Both historic cases, the Holocaust and the slave trade, are associated with a huge aura of propaganda. The Holocaust is surrounded by powerful rhetoric propaganda of Nazi leader Hitler, who used it as a tool during the War (Moeller, p.7). The effect of propaganda in Nazi Germany and the countries supporting it was long-lasting, as the attitude toward some nations, such as Jews, was stereotypic even after the War. Moreover, the activity of some religious groups is still prohibited, such as the Witnesses of Jehovah in Russia (Moeller, p.7). The propaganda created an atmosphere of hate, which worked effectively for a long time (Moeller, p.7). For instance, the Whites could humiliate and enslave the Africans; they punished the enslaved people because of prejudice about their lower origin and primitive status. The situation with the Jews was quite similar, as the people living near the Concentration Camps could watch the sufferings of camp victims, their hunger, their pain, and fear, being sure that it was a norm. Propaganda had a lasting effect in America during the nineteenth and twentieth centuries, as the citizens of the Southern States were still sure that African Americans should be separated from Whites.

Feeling of Responsibility

However, it is necessary to admit that contemporary people of America and Germany feel responsible for the crimes and guilt of their ancestors. The German people approached the problem seriously and controlled any social discrimination or any element of Nazi propaganda to omit similar issues in the future (Major). For the Germans, that page in their history is very painful and disgraceful, as well as slave trade appears shameful for some Americans, either. Only in a few centuries did Americans understand their grandfathers’ mistakes and guilt (Major). Although it is impossible to compare the crimes made by colonists and the Nazis, both nations feel responsibility and shame for the actions of their predecessors.

Conclusion

Thus, both cases of social crime were directed against entire nations; the Holocaust and the Atlantic Slave Trade were solitary in history. They had different purposes: to massacre nations in the case of the Holocaust and physical exploitation in the case of the slave trade. Nevertheless, the premises and the consequences of both issues were quite similar. Although the two phenomena differed, they were caused by strong social propaganda, which had significant and long-lasting effects. The slave trade contributed to social changes and movements in the future, and the displaced Jews spread worldwide due to the Holocaust. The slave trade was related to sufficient economic growth and the industrial revolution, while the Holocaust negatively impacted Europe.
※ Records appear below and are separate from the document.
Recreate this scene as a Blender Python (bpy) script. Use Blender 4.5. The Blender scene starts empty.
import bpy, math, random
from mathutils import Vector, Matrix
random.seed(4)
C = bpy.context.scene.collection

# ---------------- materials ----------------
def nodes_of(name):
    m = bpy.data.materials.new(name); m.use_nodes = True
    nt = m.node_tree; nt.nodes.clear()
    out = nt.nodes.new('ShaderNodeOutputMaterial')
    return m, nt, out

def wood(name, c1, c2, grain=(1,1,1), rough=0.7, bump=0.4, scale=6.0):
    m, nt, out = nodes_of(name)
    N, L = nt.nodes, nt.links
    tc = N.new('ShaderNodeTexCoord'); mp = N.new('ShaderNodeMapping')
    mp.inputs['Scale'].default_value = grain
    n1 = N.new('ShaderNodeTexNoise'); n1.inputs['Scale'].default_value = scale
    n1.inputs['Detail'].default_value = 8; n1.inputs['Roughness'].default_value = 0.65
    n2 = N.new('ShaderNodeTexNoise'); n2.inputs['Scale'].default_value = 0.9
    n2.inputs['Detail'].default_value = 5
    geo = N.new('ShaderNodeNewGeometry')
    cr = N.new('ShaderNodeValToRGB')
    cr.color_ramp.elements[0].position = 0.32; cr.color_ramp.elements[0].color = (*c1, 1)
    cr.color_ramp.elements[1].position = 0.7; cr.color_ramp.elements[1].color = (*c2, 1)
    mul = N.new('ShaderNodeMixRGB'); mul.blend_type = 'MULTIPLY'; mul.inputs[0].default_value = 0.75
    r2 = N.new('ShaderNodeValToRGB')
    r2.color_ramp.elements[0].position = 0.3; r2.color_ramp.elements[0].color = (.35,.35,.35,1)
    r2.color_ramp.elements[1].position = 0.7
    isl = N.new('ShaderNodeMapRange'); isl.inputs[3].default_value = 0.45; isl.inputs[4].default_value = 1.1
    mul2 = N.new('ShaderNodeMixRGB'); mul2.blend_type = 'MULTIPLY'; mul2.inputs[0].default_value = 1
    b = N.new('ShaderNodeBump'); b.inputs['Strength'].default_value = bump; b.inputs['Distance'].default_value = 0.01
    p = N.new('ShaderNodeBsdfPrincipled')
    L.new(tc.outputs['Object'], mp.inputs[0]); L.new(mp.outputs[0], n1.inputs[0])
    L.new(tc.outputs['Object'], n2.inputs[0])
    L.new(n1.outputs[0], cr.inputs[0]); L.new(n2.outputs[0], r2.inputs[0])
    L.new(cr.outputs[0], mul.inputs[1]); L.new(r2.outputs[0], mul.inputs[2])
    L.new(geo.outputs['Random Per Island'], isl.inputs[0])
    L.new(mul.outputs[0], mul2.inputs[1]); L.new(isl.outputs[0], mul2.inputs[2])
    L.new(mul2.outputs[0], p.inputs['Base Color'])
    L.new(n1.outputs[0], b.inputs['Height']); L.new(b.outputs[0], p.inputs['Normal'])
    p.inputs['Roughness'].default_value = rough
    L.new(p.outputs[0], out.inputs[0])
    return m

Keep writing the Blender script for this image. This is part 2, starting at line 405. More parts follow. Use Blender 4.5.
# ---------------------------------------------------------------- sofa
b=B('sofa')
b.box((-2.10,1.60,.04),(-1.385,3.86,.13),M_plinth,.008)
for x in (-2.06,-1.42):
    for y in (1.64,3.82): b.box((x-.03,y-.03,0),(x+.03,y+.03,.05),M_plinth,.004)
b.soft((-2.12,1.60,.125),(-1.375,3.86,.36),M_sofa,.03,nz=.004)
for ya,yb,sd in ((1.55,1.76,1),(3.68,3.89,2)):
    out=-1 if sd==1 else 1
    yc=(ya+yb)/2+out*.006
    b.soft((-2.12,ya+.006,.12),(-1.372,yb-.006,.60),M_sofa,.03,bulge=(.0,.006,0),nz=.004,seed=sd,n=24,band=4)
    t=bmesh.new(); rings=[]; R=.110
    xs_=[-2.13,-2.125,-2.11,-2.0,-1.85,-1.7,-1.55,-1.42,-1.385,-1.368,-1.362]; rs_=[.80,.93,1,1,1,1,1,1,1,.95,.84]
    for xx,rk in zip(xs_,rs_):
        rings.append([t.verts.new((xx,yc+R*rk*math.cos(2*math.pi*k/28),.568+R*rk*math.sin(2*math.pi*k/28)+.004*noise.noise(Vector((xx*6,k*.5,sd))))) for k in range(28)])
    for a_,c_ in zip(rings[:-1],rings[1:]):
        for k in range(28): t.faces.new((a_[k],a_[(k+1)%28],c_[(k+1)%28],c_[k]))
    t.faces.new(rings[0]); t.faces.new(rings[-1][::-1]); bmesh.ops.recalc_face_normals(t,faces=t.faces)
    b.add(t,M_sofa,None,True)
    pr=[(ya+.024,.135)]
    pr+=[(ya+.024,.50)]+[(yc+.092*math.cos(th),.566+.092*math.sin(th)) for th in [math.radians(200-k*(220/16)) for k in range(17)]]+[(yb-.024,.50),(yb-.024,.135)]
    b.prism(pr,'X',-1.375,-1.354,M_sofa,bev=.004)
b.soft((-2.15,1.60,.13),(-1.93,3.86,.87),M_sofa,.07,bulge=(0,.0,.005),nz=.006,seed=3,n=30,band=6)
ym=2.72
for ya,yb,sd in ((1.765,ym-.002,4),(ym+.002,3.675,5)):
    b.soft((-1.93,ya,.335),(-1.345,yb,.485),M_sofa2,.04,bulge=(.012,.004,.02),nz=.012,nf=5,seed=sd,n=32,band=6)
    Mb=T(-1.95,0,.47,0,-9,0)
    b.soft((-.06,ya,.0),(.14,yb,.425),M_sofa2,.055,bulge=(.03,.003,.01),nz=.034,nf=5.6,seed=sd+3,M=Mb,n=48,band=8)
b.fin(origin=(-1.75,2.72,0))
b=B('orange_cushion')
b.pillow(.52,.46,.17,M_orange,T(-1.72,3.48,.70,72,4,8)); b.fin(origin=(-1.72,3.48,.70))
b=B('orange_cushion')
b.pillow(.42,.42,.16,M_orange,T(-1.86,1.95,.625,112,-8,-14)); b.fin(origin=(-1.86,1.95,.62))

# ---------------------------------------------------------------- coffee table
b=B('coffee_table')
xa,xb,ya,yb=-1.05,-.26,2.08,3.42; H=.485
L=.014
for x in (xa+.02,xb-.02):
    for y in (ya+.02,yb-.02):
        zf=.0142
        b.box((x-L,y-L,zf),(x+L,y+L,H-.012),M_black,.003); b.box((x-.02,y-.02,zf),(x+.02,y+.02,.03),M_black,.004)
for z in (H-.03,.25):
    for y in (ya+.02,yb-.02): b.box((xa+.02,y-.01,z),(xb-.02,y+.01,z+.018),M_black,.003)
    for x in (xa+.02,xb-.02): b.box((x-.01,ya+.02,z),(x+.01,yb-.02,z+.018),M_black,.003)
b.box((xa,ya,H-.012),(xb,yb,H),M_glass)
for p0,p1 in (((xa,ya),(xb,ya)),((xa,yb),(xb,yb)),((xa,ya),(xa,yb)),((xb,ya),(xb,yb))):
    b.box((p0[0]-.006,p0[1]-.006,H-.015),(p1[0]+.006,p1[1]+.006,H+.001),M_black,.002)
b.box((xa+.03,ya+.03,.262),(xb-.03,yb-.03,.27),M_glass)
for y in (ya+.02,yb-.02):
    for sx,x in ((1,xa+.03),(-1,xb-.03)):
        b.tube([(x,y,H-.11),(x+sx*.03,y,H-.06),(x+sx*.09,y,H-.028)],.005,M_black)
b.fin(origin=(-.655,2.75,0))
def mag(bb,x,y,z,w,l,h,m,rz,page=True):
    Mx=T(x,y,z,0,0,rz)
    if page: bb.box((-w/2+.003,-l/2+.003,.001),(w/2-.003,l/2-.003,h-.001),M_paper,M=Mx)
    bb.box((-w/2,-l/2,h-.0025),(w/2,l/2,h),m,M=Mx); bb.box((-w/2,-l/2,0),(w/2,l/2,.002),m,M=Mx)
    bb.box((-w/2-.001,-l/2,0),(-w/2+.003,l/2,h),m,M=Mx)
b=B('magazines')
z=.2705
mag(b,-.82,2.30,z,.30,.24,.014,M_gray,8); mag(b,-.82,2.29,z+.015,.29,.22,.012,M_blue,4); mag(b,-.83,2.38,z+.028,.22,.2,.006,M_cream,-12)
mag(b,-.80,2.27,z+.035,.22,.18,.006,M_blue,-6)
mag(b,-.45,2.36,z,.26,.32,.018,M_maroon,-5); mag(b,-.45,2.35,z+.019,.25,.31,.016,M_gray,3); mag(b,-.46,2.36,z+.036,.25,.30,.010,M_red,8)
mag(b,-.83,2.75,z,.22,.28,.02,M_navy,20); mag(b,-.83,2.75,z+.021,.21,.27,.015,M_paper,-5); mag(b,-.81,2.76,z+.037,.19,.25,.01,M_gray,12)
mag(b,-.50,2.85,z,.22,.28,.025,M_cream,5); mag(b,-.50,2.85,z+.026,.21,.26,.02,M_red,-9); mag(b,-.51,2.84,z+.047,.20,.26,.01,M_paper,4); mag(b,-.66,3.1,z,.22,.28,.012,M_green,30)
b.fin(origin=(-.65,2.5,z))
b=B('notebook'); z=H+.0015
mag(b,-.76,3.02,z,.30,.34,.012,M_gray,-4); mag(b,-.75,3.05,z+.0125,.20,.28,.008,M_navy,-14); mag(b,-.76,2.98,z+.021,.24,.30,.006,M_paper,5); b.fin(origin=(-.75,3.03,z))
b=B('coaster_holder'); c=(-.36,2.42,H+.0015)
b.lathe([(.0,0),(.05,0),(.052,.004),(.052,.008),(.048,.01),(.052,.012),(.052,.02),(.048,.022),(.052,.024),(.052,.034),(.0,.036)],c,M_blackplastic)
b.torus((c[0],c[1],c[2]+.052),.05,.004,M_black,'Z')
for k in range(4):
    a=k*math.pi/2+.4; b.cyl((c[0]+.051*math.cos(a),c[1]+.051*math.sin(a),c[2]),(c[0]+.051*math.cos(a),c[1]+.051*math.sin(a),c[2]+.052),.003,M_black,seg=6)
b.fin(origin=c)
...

Despite the differences, both historic cases had similar social effects, as they produced stereotypic prejudices and problems with even contemporary consequences.

📎 References:

1. Hardy, Will. “Riches & Misery: The Consequences of the Atlantic Slave Trade“. 2018.
2. Harel, Zev et al. “The Effects of the Holocaust: Psychiatric, Behavioral, And Survivor Perspectives”. The Journal of Sociology & Social Welfare, vol. 11, no. 4, 1984.
3. Major, Ellinor F. “The Impact of the Holocaust on the Second Generation: Norwegian Jewish Holocaust Survivors and Their Children”. Journal of Traumatic Stress, vol. 9, no. 3, 1996, pp. 441-454.
4. Moeller, Robert G. The Nazi State and German Society. Bedford/St. Martin’s, 2010.
5. Nunn, Nathan. “The Long-Term Effects of Africa’s Slave Trades*”. Quarterly Journal of Economics, vol. 123, no. 1, 2008, pp. 139-176. Oxford University Press (OUP).